The first stop was Wat Yai Chaimongkhon, one of the original monasteries in the city. The main building is surrounded by a garden and Buddha statues everywhere. The tourists wandering around are just as abundant as the orange robed monks visiting the temples. The temple has a good view of the surrounding area from the top tier and a wishing well in the middle of the top room.


These temple and monastery complexes overlap and are filled with numerous unique buildings, crumbling statues, open green spaces and nature overtaking what was once there. This is the place where the famous photo of the Buddha head taken over by tree vines originates.


Next up were the ruins of Wat Phra Si Sanphet and the much more modern Wihan Phra Mongkhon Bophit. Wat Phra Si Sanphet was one of my favourite stops of the day. The three main structures were used as a residential space for the royal family of King Ramathibodi I and later converted to a private royal chapel under King Borom Trai Lokkanat. The history was interesting but I liked it most for the incredible symmetry of the entire grounds and all the fact that it vaguely reminded me of Hogwarts.

Through a small gateway, the grounds lead into the Wihan Phra Mongkhon Bophit temple complex. The temple houses a large bronze Buddha and prayer space. The Buddha and temple were both significantly damaged in the Burmese–Siamese War in the 1760’s so the temple is a recreation of the original. The current temple also has a set of photographs of the original destruction and a striking photo of the Buddha still sitting calmly amongst the rubble.
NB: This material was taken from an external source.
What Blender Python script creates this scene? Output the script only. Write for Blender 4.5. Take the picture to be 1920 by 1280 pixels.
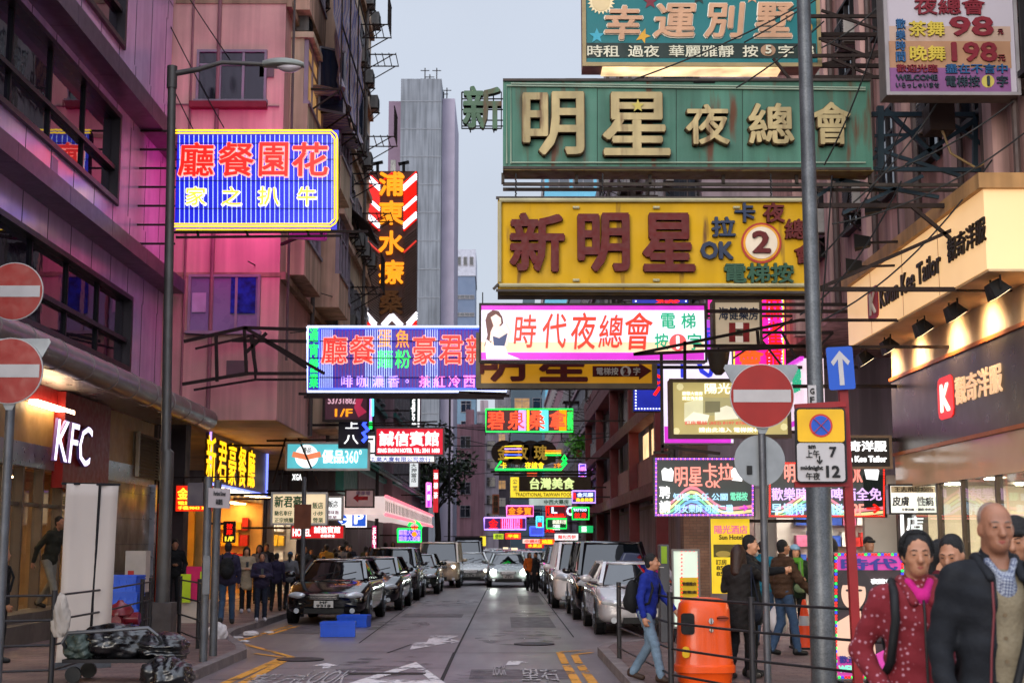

Original image from "Palace and ancient temples in Ayutthaya. Including photographs and diagrams "published in the cremation ceremony of the funeral of Mr. Jamrudee Kiattong at Wat Murakratisaram on December 31, 1968.


The second-last stop of the day was the monastery complex of Wat Chaiwatthanaram. This is probably on of the most recognizable of the ruins in the old capital and my favourite of the ones I visited. The main building / Prang and surrounding pagodas are still in good shape and every corner of the place is filled with great little vignettes and different bits of statues and architecture.


The last stop was a quick one at Wat Phu Khao Thong, another monastery. This one had a distinctly different look from the rest of the older temples I visited earlier in the day. It had been restored recently and was a bright white against its green and blue surroundings and offered a great view from the top and a good workout walking up and down all those steps.

After melting in the heat most of the day, I was happy to be dropped of back at the train station for a quick iced coffee and delicious roadside soup before getting back on the train to Bangkok. There are so many temples, monasteries and sites to visit in Ayutthaya that it is impossible to do all in one day but I was a fantastic day trip and glimpse into Thailand’s past.